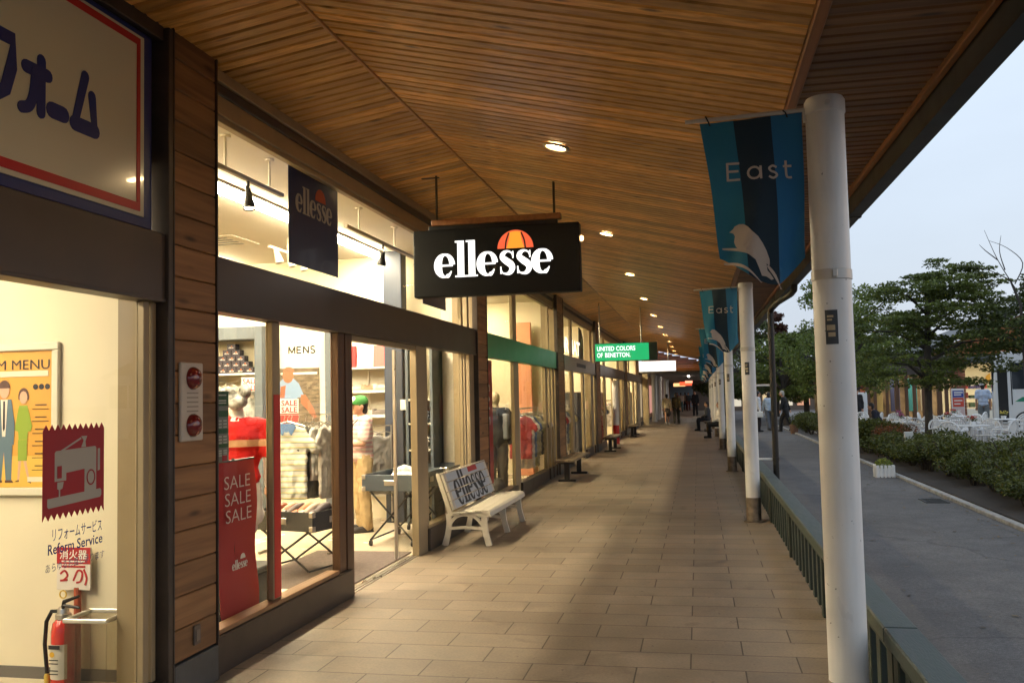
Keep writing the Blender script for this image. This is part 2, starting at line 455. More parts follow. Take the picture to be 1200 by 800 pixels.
def half_ball():
    """half ball above the word: outer, middle panel, seams"""
    outer = arc(0,0,.72,0,180,24)
    mid = [(.36,0)] + [(.36-.14*math.sin(k/8*PI/2), .58*k/8) for k in range(1,9)] + arc(0,0,.66,66,114,6) + [(-.36+.14*math.sin(k/8*PI/2), .58*k/8) for k in range(8,0,-1)] + [(-.36,0)]
    s1 = brush([(.40,0),(.36,.3),(.24,.62)], .06, 4); s2 = brush([(-.40,0),(-.36,.3),(-.24,.62)], .06, 4)
    return outer, mid, s1 + s2
# ------------------------------------------------------------------ camera, render, world
cam = bpy.data.objects.new('camera', bpy.data.cameras.new('camera')); COL.objects.link(cam)
cam.data.sensor_width = 36; cam.data.lens = 32.1; cam.data.clip_start = .05; cam.data.clip_end = 3000
cr_, cu_, cf_ = Vector((.980,.199,-.022)).normalized(), None, Vector((-.198,.978,.060)).normalized()
cr_ = (cr_ - cf_*cr_.dot(cf_)).normalized(); cu_ = cr_.cross(cf_)
cam.matrix_world = Matrix(((cr_.x,cu_.x,-cf_.x,0),(cr_.y,cu_.y,-cf_.y,0),(cr_.z,cu_.z,-cf_.z,1.65),(0,0,0,1)))
SC.camera = cam
SC.view_settings.view_transform = 'Standard'; SC.view_settings.look = 'None'; SC.view_settings.exposure = .12; SC.view_settings.gamma = 1
SC.view_settings.use_curve_mapping = False
SC.cycles.use_denoising = True
try: SC.cycles.denoiser = 'OPENIMAGEDENOISE'
except Exception: pass
SC.cycles.max_bounces = 8; SC.cycles.diffuse_bounces = 4; SC.cycles.glossy_bounces = 3; SC.cycles.transparent_max_bounces = 32
SC.cycles.sample_clamp_indirect = 4; SC.cycles.caustics_reflective = False; SC.cycles.caustics_refractive = False
SC.cycles.use_light_tree = True

W = bpy.data.worlds.new('World'); SC.world = W; W.use_nodes = True
nt = W.node_tree; nt.nodes.clear(); N = nt.nodes.new; L = nt.links.new
o = N('ShaderNodeOutputWorld'); ad = N('ShaderNodeAddShader'); b1 = N('ShaderNodeBackground'); b2 = N('ShaderNodeBackground')
sky = N('ShaderNodeTexSky'); sky.sky_type = 'NISHITA'; sky.sun_disc = False
sky.sun_elevation = rad(3); sky.sun_rotation = rad(75); sky.dust_density = 2.
b1.inputs['Strength'].default_value = .05; L(sky.outputs['Color'], b1.inputs['Color'])
# cloud cover at dusk: brighter overhead, soft blotches
tc = N('ShaderNodeTexCoord'); sp = N('ShaderNodeSeparateXYZ'); L(tc.outputs['Generated'], sp.inputs[0])
cn = N('ShaderNodeTexNoise'); cn.inputs['Scale'].default_value = 2.2; cn.inputs['Detail'].default_value = 5
mpw = N('ShaderNodeMapping'); mpw.inputs['Scale'].default_value = (1,1,3); L(tc.outputs['Generated'], mpw.inputs['Vector']); L(mpw.outputs['Vector'], cn.inputs['Vector'])
ra = N('ShaderNodeValToRGB'); ra.color_ramp.elements[0].color = (.52,.60,.73,1); ra.color_ramp.elements[0].position = .0
ra.color_ramp.elements[1].color = (.70,.82,.98,1); ra.color_ramp.elements[1].position = .6
L(sp.outputs[2], ra.inputs['Fac'])
mr = N('ShaderNodeMapRange'); mr.inputs['From Min'].default_value = .3; mr.inputs['From Max'].default_value = .7; mr.inputs['To Min'].default_value = .93; mr.inputs['To Max'].default_value = 1.06
L(cn.outputs['Fac'], mr.inputs['Value'])
vm = N('ShaderNodeVectorMath'); vm.operation = 'SCALE'; L(ra.outputs['Color'], vm.inputs[0]); L(mr.outputs['Result'], vm.inputs['Scale'])
L(vm.outputs['Vector'], b2.inputs['Color']); b2.inputs['Strength'].default_value = 1.
L(b1.outputs[0], ad.inputs[0]); L(b2.outputs[0], ad.inputs[1]); L(ad.outputs[0], o.inputs['Surface'])

sl = bpy.data.lights.new('sun', 'SUN'); sl.energy = .12; sl.angle = rad(20); sl.color = (1,.93,.85)
so = bpy.data.objects.new('sun', sl); COL.objects.link(so); so.rotation_euler = (rad(60), 0, rad(105)); so.location = (30,-10,20)

# ------------------------------------------------------------------ palette
m_floor = floormat(); m_asph = asphalt()
m_soil = M('dark_soil', (.03,.022,.016), .95, var=.5, vs=9, bump=.8, bs=25)
m_kerb = M('kerb_stone', (.30,.29,.27), .85, var=.3, vs=7, bump=.3)
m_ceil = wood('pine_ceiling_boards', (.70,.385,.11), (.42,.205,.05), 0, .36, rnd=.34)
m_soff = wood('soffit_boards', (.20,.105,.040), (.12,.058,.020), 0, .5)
m_batt = wood('batten_timber', (.30,.13,.045), (.19,.075,.024), 1, .45, False)
m_ridge = wood('ridge_timber', (.50,.25,.07), (.34,.15,.04), 1, .4, False)
m_bulk = wood('bulkhead_boards', (.46,.17,.05), (.33,.11,.03), 0, .45)
m_clad = wood('wall_cladding_boards', (.30,.155,.062), (.18,.088,.035), 1, .55)
m_dark = M('dark_bronze_metal', (.062,.048,.038), .42, .35, var=.25, vs=6)
m_head = M('brown_header_panel', (.085,.066,.052), .38, .2, var=.12, vs=3)
m_steel = M('grey_steel_plinth', (.10,.105,.105), .5, .4, var=.2, vs=8)
m_cream = M('cream_frame_paint', (.36,.28,.165), .4, .2, var=.10); m_lining = M('dark_cream_lining', (.30,.225,.12), .5, var=.1)
m_jamb = wood('jamb_timber', (.115,.058,.028), (.07,.034,.017), 2, .4, False)
m_wall = M('cream_plaster', (.80,.71,.50), .8, var=.04, vs=2)
m_wallw = M('pale_plaster', (.82,.76,.62), .8, var=.04, vs=2)
m_shopfl = M('shop_floor_tiles', (.66,.57,.42), .25, var=.06, vs=2)
m_mat = M('entrance_matting', (.13,.10,.085), .95, var=.25, vs=30, bump=.6, bs=120)
m_black = M('black_metal', (.012,.012,.012), .4, .4)
m_fasc = M('dark_gutter_metal', (.022,.020,.018), .45, .3, var=.2)
m_white = grimy('white_paint', (.76,.74,.70))
m_whitep = M('white_plastic', (.78,.78,.77), .35, var=.03)
m_green = M('green_stained_timber', (.011,.020,.015), .6, var=.35, vs=7, bump=.25, bs=30, stretch=(3,.4,3))
m_glass = glassmat('window_glass', k=.32); m_glassu = glassmat('upper_window_glass', k=.04); m_glass2 = glassmat('side_window_glass', (.96,.96,.93), .30)
m_chrome = M('brushed_metal', (.62,.58,.52), .3, .9, var=.1)
m_navy = M('navy_paint', (.022,.032,.055), .45, var=.1)
m_grey = M('slate_grey_laminate', (.10,.12,.14), .5, var=.08)
m_red = M('red_vinyl', (.42,.018,.022), .45, var=.05)
m_redd = M('dark_red_vinyl', (.36,.012,.018), .5, var=.04)
m_tube = EM('tube_light', (1,.85,.60), 128.)
m_tubef = EM('far_shop_tube_light', (1,.84,.56), 150.)
m_tubes = EM('shop_tube_light', (1,.87,.65), 88.)
m_lamp = EM('downlight_lamp', (1,.70,.34), 75.)
m_spot = EM('spot_lamp', (1,.82,.52), 60.)
m_ink = M('navy_print', (.012,.030,.19), .45)
m_black2 = M('black_print', (.012,.012,.014), .5)
m_wprint = M('white_print', (.80,.78,.72), .5)

# ------------------------------------------------------------------ ground, road, walkway
def grid_sheet(x0,x1,y0,y1,z):
    return MB().add([(x0,y0,z),(x1,y0,z),(x1,y1,z),(x0,y1,z)], [(0,1,2,3)])
struct(grid_sheet(-900,1200,-600,1500,-.10).build('ground', m_asph))
struct(B(-3.02,.96,-4,130,-.09,0).build('walkway_floor', m_floor))
struct(B(-12,-3.022,-4,4.86,-.09,.0).build('shop_floor', M('shop_floor_grey', (.30,.26,.19), .5, var=.08)))
struct(B(-12,-3.022,4.864,49,-.09,.0).build('shop_floor', m_shopfl))
struct(B(3.86,8.55,6,20.4,-.12,-.03).box(3.86,5.0,20.4,30,-.12,-.03).build('planting_bed', m_soil))
kb = MB()
y = 5.9
while y < 46:
    kb.val = R.random(); kb.box(3.75,3.855,y,y+.995,-.12,-.045,.01); y += 1.0
struct(kb.build('kerb_strip', m_kerb))
struct(B(8.56,60,6,20.4,-.12,-.05).box(5.01,60,20.4,30,-.12,-.05).box(4.5,60,30.0,75,-.12,-.05).build('plaza_pavement', M('plaza_paving', (.20,.185,.175), .85, var=.2, vs=2, bump=.2)))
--
Give the count of lines containing "wood", with no added text.

WRITTEN ANSWER: 7